Waltrip had been in position to make the 500 when he was forced to stop early for gas. Trying to blend back out onto the track exiting the pits, Waltrip spun himself out and went hard into the wall. That’s also a misfortune for TV viewers this Sunday who are going to have to listen to his dimwitted babbling all afternoon.

Patrick took a savage hit on the last lap of the first race, stuffing her Chevy windshield deep into the SAFER barrier. Fortunately, she emerged unhurt. I understand and even applaud the tactic of taking her hands off the wheel prior to impact, protecting her thumbs and wrists, but it sure did look like she was channeling Macaulay Culkin from Home Alone.

Denny Hamlin led more than half of the first race but questionable pit strategy forced him to make a green flag stop en route to a 17th-place finish. For those keeping score at home, that’s Steve Addington – 1, Darian Grubb – 0.

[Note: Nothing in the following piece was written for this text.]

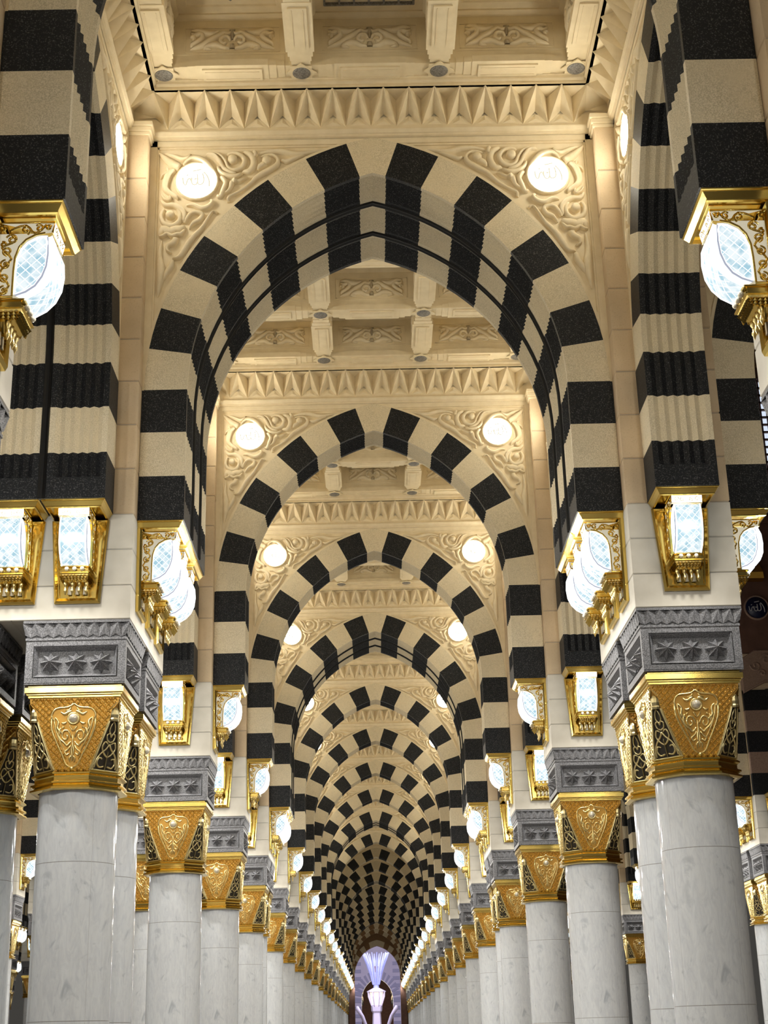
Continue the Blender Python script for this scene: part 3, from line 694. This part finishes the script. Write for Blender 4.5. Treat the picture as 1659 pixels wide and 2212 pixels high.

The “Seven Come Fore Eleven” Award For Fine Fortune

Things didn’t look good for Robby Gordon, whose car started smoking early in the first race. Still, when Waltrip suffered his problems, Gordon edged his way into the final transfer spot.

Dale Earnhardt Jr. was sent to the back of the pack for a pit road violation by one of his crew members. He managed to drive to the front of the pack not once, but twice with seeming ease despite reporting to the team he was running at half throttle. There’s clearly a lot of horsepower under the hood of that No. 88, so look for Earnhardt to be a factor Sunday.

I’m still wondering how Smith saved his car after Johnson body-slammed him on the final lap trying to work his way into a hole that clearly wasn’t there.

The way Johnson’s car was blowing steam for the final portion of that race, it’s a wonder he finished at all much less finished second. With the Hendrick-engined cars of Jeff Gordon, Kurt Busch, and Ryan Newman also experiencing overheating issues, it seems the guys in the Hendrick camp have their work cut out for them prior to Sunday’s big race.

Worth Noting

  • Kenseth’s win was the first ever for a Roush team in the 150s.
  • Smith finished second in a 150 for the second consecutive year.
  • Stewart has won 17 events at Daytona, but is still trying to win his first Daytona 500 in his 14th attempt. He’s on track to join the cursed club of Buddy Baker, Darrell Waltrip and Dale Earnhardt Sr., all of whom consistently ran well at Daytona but had a victory in the big one elude them for years.

Overall Rating (On a scale of one to six beer cans, with one being a stinker and a six-pack an instant classic)

Race One – Three cans of the same old stuff.
Race Two – Four cans, as racing without gimmickry returns to Daytona.

Next Up – The Great American Race (or some semblance thereof) rolls off Sunday afternoon.